The evidence emerging in neurophysiology against utility maximisation is more damning. As Daniel McFadden summaried this year in The Atlantic:
Our brains seem to operate like committees, assigning some tasks to the limbic system, others to the frontal system. The “switchboard” does not seem to achieve complete, consistent communication between different parts of the brain. Pleasure and pain are experienced in the limbic system, but not on one fixed “utility” or “self-interest” scale. Pleasure and pain have distinct neural pathways, and these pathways adapt quickly to homeostasis, with sensation coming from changes rather than levels. Overall, presumably as a product of evolution, our brains are organized well enough to keep us alive, fed, reproducing, and responsive to but not overwhelmed by sensation, but they are not hedonometers.

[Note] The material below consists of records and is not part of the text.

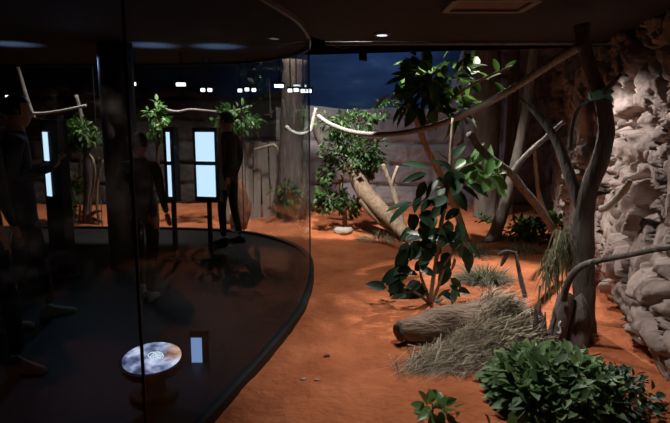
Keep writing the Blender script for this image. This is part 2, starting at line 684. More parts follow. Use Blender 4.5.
# stone-block wall at the back
def block_wall(name, xa, xb, y, top, m, seed, rowh=.40):
    bm = bmesh.new()
    nx, nz = int((xb - xa) / .045), int(3.0 / .045)
    nz = int(top(0) / .04) + 6
    grid = []
    for j in range(nz + 1):
        row = []
        for i in range(nx + 1):
            x = xa + (xb - xa) * i / nx
            tz = top(x)
            z = -.1 + (tz + .1) * j / nz
            wz = z + .08 * mn.noise(Vector((x * .7, z * .6, seed))) + .02 * mn.noise(Vector((x * 3, z * 3, seed)))
            r = math.floor(wz / rowh)
            fz = wz / rowh - r
            bl = .75 + .25 * mn.noise(Vector((r * 3.3, seed, 0)))
            wx = x + .07 * mn.noise(Vector((x * .9, z * 1.4, seed + 4))) + r * .43
            q = math.floor(wx / bl)
            fx = wx / bl - q
            e = min(min(fz, 1 - fz) * rowh, min(fx, 1 - fx) * bl)
            g = max(0, 1 - e / .05)
            off = .05 * mn.noise(Vector((q * 5.1, r * 7.7, seed)))
            d = off - .13 * g * g + .05 * mn.noise(Vector((x * 2.3, z * 2.3, seed))) + .02 * mn.noise(Vector((x * 8, z * 8, seed)))
            lean = .12 * z
            row.append(bm.verts.new((x, y - d + lean, z)))
        # round the top edge over
        grid.append(row)
    back = [bm.verts.new((v.co.x, v.co.y + .35, v.co.z + .02)) for v in grid[-1]]
    grid.append(back)
    for j in range(len(grid) - 1):
        for i in range(nx):
            bm.faces.new((grid[j][i], grid[j][i + 1], grid[j + 1][i + 1], grid[j + 1][i]))
    return struct(name, bm, m, smooth=True)


block_wall('wall_back', -1.1, 5.2, 10.75,
           lambda x: 1.80 + .14 * mn.noise(Vector((x * .8, 0, 2))) + (1.7 * min(1, max(0, (x - 2.1) / .5))), 'stone', 2.0)
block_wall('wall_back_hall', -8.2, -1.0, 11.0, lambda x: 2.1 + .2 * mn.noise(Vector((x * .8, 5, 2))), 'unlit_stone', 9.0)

# craggy rock face along the right
RP = catmull([(2.1, 1.0), (2.12, 1.7), (2.06, 2.7), (2.08, 3.5), (2.22, 4.1), (2.34, 4.9), (2.44, 5.6), (2.58, 6.3), (2.98, 7.5), (3.5, 8.8), (4.0, 11.0)], 16)


def vor(p):
    ds, ps = mn.voronoi(p)
    return ds, ps


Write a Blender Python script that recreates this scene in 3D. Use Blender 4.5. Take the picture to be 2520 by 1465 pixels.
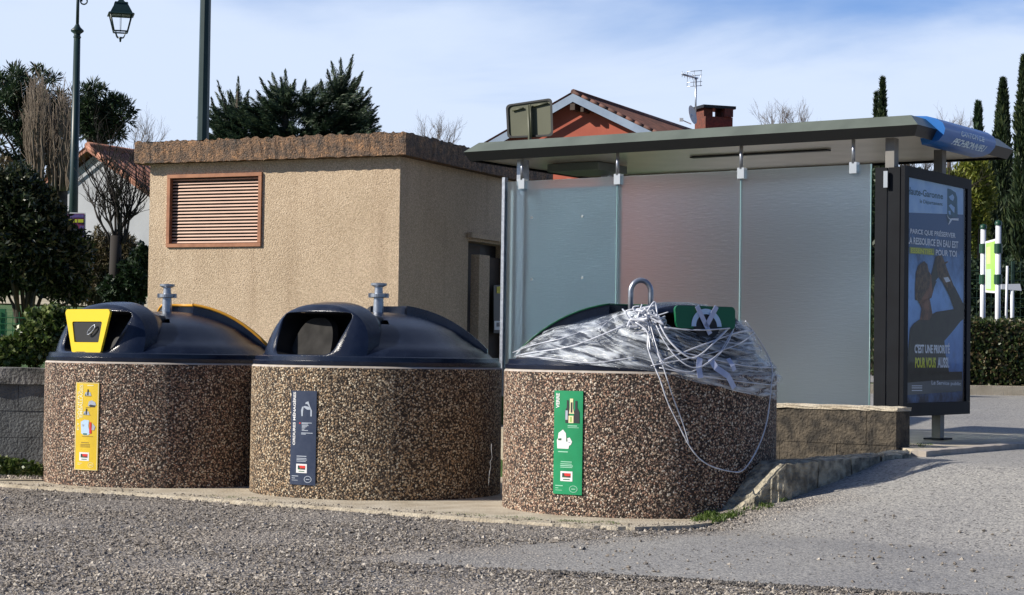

None of this, of course, should be treated as a conclusive blow for any other extant modelling approach or set of assumptions. One reason why neoclassical economics has remained dominant in academia is that other heterodox schools have not yet convincingly envisaged anything conclusively superior Yet, I think, it should be treated as a conclusive blow for the idea that a lot more work is required in coming to a better understanding of the patterns and systems underpinning human economic behaviour. And I think the answers will emerge not from theory but from experimental economics and psychology on the interpersonal level, and from neurology and neurophysiology on the individual level.

This is something that Krugman (and all wannabe Hari Seldons) may eventually be able to get very, very excited about. The only road, I think, to anything approaching psychohistory is mechanically understanding the underlying drives and dynamics of human behaviour, rather than making crude black box assumptions and hoping for the best.